Crafting Conclusions and Recommendations
- Conclusions:
- Directly answer the study objective(s) using present‑tense statements.
- Summarize each hypothesis outcome as a bullet or short paragraph.
- Recommendations:
- Target the end‑users (farmers, policymakers, lab technicians) with clear, actionable steps.
- Keep them concise; avoid vague language.
- Distinguish between scholarly conclusions (for the academic community) and practical recommendations (for field implementation).
Methodology and Materials Section
- Describe what was used (materials) and how it was applied (methods) in a chronological narrative, not as a simple list.
- Include details that affect reproducibility (e.g., water type, instrument model, experimental design, replication number).
- Link the methodology tightly to the selected data; avoid describing procedures that are irrelevant to the presented tables/figures.
- Mention any deviations from standard protocols and justify them.
Writing the Introduction
- Follow an inverted‑pyramid: start with a broad context (global challenge), narrow to the specific problem, and end with the study’s objective.
- Combine background, problem statement, justification, and significance into a single, concise paragraph block (1–2 pages).
- Use recent literature to support claims; avoid overly generic statements like “the situation is alarming” without evidence.
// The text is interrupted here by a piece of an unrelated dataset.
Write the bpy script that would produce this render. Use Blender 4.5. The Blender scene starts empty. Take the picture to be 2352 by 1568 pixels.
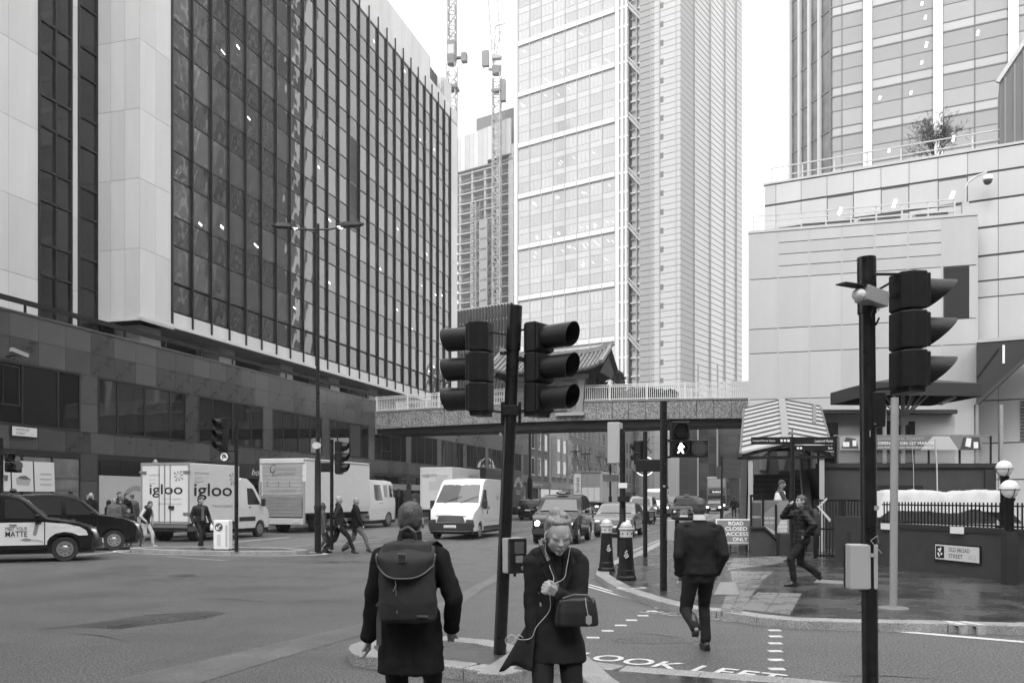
import bpy, bmesh, math, random
from mathutils import Vector, Matrix, noise as mnoise
random.seed(7)
R = math.radians
sc = bpy.context.scene
COL = sc.collection

# ---------------------------------------------------------------- camera, sky, sun, exposure
CH = 1.72                     # eye height
HZ, CX, F = 1142.0, 1176.0, 2000.0
cam_d = bpy.data.cameras.new('camera'); cam = bpy.data.objects.new('camera', cam_d); COL.objects.link(cam)
cam.location = (0, 0, CH); cam.rotation_euler = (R(90), 0, 0)
cam_d.sensor_width = 36.0; cam_d.lens = 36.0 * F / 2352.0
cam_d.shift_y = (HZ - 784.0) / 2352.0
cam_d.clip_start = 0.1; cam_d.clip_end = 6000
sc.camera = cam

world = bpy.data.worlds.new('World'); sc.world = world; world.use_nodes = True
nt = world.node_tree; nt.nodes.clear()
sky = nt.nodes.new('ShaderNodeTexSky'); sky.sky_type = 'NISHITA'; sky.sun_disc = False
sky.sun_elevation = R(48); sky.sun_rotation = R(150); sky.air_density = 1.0; sky.dust_density = 6.0
bw = nt.nodes.new('ShaderNodeRGBToBW')
mx = nt.nodes.new('ShaderNodeMix'); mx.data_type = 'FLOAT'; mx.inputs[0].default_value = 0.72
mx.inputs[3].default_value = 9.3
bg = nt.nodes.new('ShaderNodeBackground'); bg.inputs['Strength'].default_value = 0.13
out = nt.nodes.new('ShaderNodeOutputWorld')
nt.links.new(sky.outputs['Color'], bw.inputs['Color'])
nt.links.new(bw.outputs['Val'], mx.inputs[2])
nt.links.new(mx.outputs[0], bg.inputs['Color'])
nt.links.new(bg.outputs['Background'], out.inputs['Surface'])

sun_d = bpy.data.lights.new('sun', 'SUN'); sun_d.energy = 0.9; sun_d.angle = R(25)
sun = bpy.data.objects.new('sun', sun_d); COL.objects.link(sun)
sun.rotation_euler = (R(42), 0, R(-30))
sc.view_settings.view_transform = 'Standard'; sc.view_settings.look = 'None'
sc.view_settings.exposure = 1.22; sc.view_settings.gamma = 1.0; sc.view_settings.use_curve_mapping = False
sc.render.engine = 'CYCLES'
sc.cycles.max_bounces = 6; sc.cycles.diffuse_bounces = 3; sc.cycles.glossy_bounces = 3
sc.cycles.transparent_max_bounces = 8; sc.cycles.volume_bounces = 0
sc.cycles.use_denoising = True

# ---------------------------------------------------------------- positions from the survey of the street
def at(x, y, Y):
    return Vector(((x - CX) / F * Y, Y, CH + (HZ - y) / F * Y))
def g(x, y, z=0.0):
    Y = (CH - z) * F / (y - HZ)
    return Vector(((x - CX) / F * Y, Y, z))
U = Vector((0.2759, 0.9612, 0)); V = Vector((0.9612, -0.2759, 0))   # along the street, across it
def uv(a, b, z=0.0):
    p = U * a + V * b; return Vector((p.x, p.y, z))
ANG_U = math.atan2(U.y, U.x); ANG_V = math.atan2(V.y, V.x)
def wx(px, b):        # distance along a wall parallel to the street at offset b, for a picture column
    r = (px - CX) / F; Y = b / (0.9612 * r - 0.2759)
    return Y * (0.2759 * r + 0.9612), Y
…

- Align the introduction with the narrowed objective that matches the data selected for the manuscript.
Citation Practices
- Cite where the information is not your own (introduction, discussion, literature review).
- Do not cite your own results; they are presented as original data.
- Prefer recent references; a single citation bracket may contain up to three sources.
- When no direct literature exists, acknowledge the gap and suggest future work.
Common Questions from Participants
- Separate vs. combined presentation of multi‑year experiments – treat each year as a factor only if it influences the objective; otherwise, pool the data.
- Where to cite in an article – abstract and discussion are typical citation zones; results are your own data.
- Reporting marginally significant outcomes – include them if they provide insight; otherwise, focus on clearly significant findings.
- Handling plagiarism checks after publishing – run similarity checks on drafts before submission; re‑phrase any overlapping text and keep a record of self‑citations.
Key Practical Tips
- Always link every illustration to the study objective.
- Use clear, informative titles and captions.
- Keep the narrative concise; let tables/figures do the heavy lifting.
- Generate a list of self‑posed questions for each result and answer them in the discussion.
- Ensure the methodology is reproducible and directly supports the presented data.
- End the manuscript with a crisp conclusion and actionable recommendations.
The session emphasized that effective scientific writing is a disciplined process: start with well‑prepared, clearly labeled illustrations; interpret them in relation to the research objective; write results that highlight what cannot be seen directly; discuss the implications with focused questions and recent literature; and finish with concise conclusions and practical recommendations.
Clear, well‑structured presentation of data—anchored by informative tables/figures, linked to the research objective, and followed by focused interpretation—turns raw results into compelling scientific news and maximizes the impact of any manuscript.